Other ways you might segment your buyers might be by income level, educational background, other interests . . . really, there’s no end to what you can do to identify your groups and then refine your message to match your prospects. Modeling will help you do that to the best effect.
Using Modeling to Make the Most of Carrier Routes
For some businesses, the critical factor for customer loyalty is location. If you have a restaurant, or a dry cleaning business, your best prospects are the people who live within, say, a 30-mile radius of your store. One of the best ways to reach your prospects is to send a sales piece to everyone who lives in a certain area. The Post Office designates all the names in a specific area as a Carrier Route. These are all the people that a mail carrier will deliver mail to. Bulk mail postage rates for names sorted into Carrier Routes are among the cheapest, so this is a great way to promote your business.
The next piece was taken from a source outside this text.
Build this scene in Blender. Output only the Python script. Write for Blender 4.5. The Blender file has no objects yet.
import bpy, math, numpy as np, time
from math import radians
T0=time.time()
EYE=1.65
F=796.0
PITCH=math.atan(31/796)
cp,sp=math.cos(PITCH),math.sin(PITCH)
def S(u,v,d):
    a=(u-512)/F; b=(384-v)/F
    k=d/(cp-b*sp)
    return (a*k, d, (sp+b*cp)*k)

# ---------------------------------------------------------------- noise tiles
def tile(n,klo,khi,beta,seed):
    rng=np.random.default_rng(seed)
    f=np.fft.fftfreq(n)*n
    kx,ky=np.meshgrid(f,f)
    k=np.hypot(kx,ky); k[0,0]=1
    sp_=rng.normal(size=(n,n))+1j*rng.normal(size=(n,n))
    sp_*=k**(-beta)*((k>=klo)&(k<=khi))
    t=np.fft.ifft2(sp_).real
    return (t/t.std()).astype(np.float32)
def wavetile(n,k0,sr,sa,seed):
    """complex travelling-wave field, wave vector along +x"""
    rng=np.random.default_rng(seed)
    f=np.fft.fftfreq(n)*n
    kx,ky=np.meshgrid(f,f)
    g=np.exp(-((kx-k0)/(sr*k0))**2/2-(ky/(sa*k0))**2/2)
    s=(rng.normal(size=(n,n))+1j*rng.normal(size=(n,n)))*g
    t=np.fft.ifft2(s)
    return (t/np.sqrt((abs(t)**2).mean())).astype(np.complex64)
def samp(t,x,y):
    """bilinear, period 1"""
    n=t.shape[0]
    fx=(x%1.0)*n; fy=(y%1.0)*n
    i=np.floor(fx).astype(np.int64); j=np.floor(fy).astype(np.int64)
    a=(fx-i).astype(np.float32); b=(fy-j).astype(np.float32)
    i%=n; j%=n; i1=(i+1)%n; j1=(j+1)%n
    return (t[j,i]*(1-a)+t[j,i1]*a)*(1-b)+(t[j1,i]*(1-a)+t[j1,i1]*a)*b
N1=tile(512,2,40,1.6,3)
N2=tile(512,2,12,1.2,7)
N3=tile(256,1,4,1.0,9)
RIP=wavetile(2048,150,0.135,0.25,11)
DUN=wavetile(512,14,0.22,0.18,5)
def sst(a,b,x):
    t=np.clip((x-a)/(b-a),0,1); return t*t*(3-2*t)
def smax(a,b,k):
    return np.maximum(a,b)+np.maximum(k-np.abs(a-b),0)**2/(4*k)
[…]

But a 30-mile radius of your store is a pretty big area and may cover hundreds of Carrier Routes. You want to identify the ones that hold the best prospects. And as we know, that means identifying the Carrier Routes occupied by your existing customers. So in this case, your modeling procedure will involve mapping. Your data company will take the addresses of your customers, map them on a grid of the area, and identify which Carrier Routes have the greatest concentration of your customers. Don’t be surprised if you find that these routes are located near streets that come directly to your store, making it easy for people to reach you. Modeling enables you to take advantage of these natural pockets of good prospects to whom you can market yourself with better chance of success.
Find out the most you can about your model customers, and they will lead you to many others just like them.